Não é necessário que saias de casa. Fica
à mesa e escuta. Não escutes, espera apenas.
Não esperes, fica em silêncio e só. O mundo
virá oferecer-se a ti para que o desmascares,
não pode fazer outra coisa, extasiado, ´
contorcer-se-á diante de ti.

Franz Kafka, "Aforismos"


domingo, 14 de dezembro de 2008

Obrigado

Reencontrei um livro que há muito lera, um livro que muito gostei e muito me fez rir, um livro, também ele duma escrita envolvente, por tão pura ser, tão da sua nobre origem pertencente, angolana, mas universal; "Os da Minha Rua" - Ondjaki; fala sobre a infância do autor, da infância que no fim acaba por ser de todos, dos medos que vivíamos e agora rimos, descredibilizamos, das memórias que ainda temos, que pena tenho eu de as ir perdendo, pouco a pouco. A minha vida, pouco a pouco. Sinto que deixei a minha infância nas mãos de outros, os fantamas que me impediam de ir mais além, de explorar mais. Mas agora, recuperei-a a ler.
Também ele, o livro, perdido no meu sótão, desterrei-o do pó e esquecimento, agora aceso na sapiência que procuro, na brisa da vida que hoje me corre. Perdido dum tempo em que não lia, foi esse, foi esse o livro que mudou tudo, a minha primeira compra, o meu despertar! Como se tivesse nascido aí... meu Deus, nasci aí e quantas vezes já o fiz, quantas ainda terei? Sendo o meu mundo, tal como o conheço, germinado nas raízes dessa compra, desse livro, dessa infância, a minha infância, que, apesar de diferente da retratada, acaba por ser de todos, todos a passamos, todos a saudamos.
Não, não quero voltar a vive-la, gosto do que até agora descobri e, acima de tudo, do que ainda irei.

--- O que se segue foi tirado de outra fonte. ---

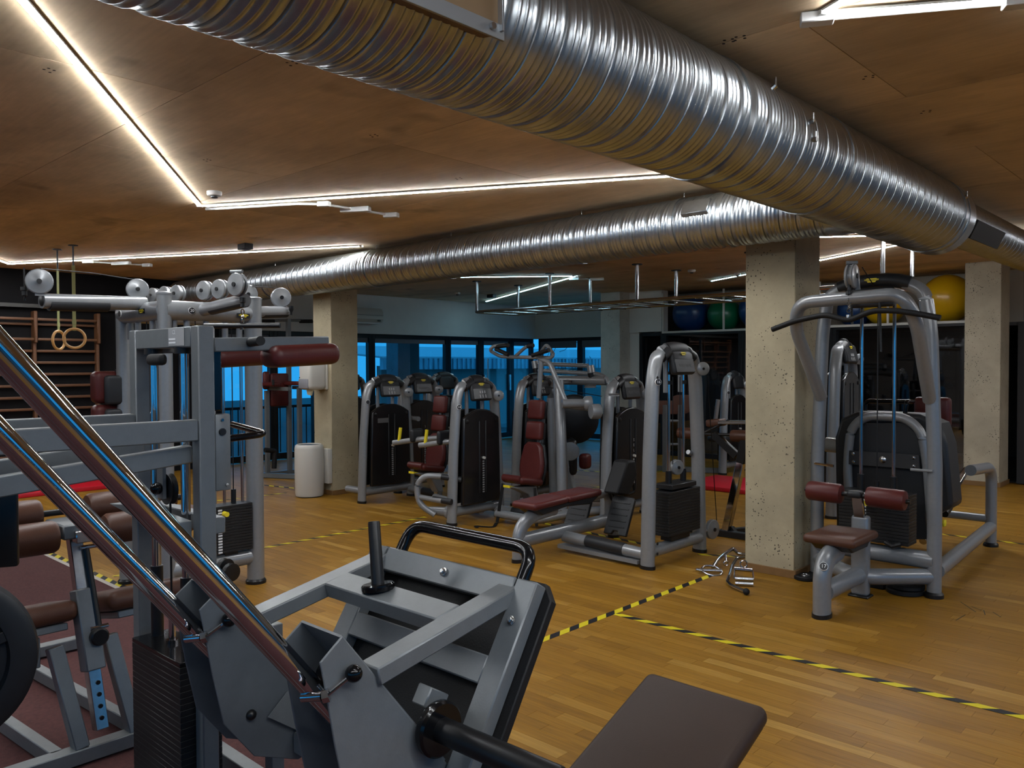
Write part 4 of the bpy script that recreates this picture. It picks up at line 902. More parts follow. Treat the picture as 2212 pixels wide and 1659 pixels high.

Mas espero, sinceramente espero, poder recordar o tempo em que era eu puramente, onde sonhos reinavam sobre o medo e o futuro era aguardado com impaciência.
Agora me lembro, queria crescer depressa para poder fazer tudo o que quisesse, que vontade de rir me deu. Triste depois, triste por saber que por mais que faça, nunca o serei, inteiramente livre, talvez, o meu maior sonho de infância, o único que ainda me acompanha com toda a sua genuidade.
Pudesse eu voltar, não para sempre, apenas determinados momentos, determinadas memórias, saboreá-las, sentir tempo e espaço, pessoas desaparecidas, novas descobertas, sentir e ver, a Vida.
Um livro como semente, obrigado, Ondjaki.

2 comentários:

maria miguel disse...

basta fechares os olhos e recordares os saltos e as quedas que deste para puderes voltar a sentir o cheiro da liberdade que se julga ter quando se é pequeno :) *

maria miguel disse...

sim, eu imagino-o pintado a aguarelas, e tem de ter obrigatoriamente o sol lá em cima e os montes verdes que nos oferecem a tal 'liberdade'.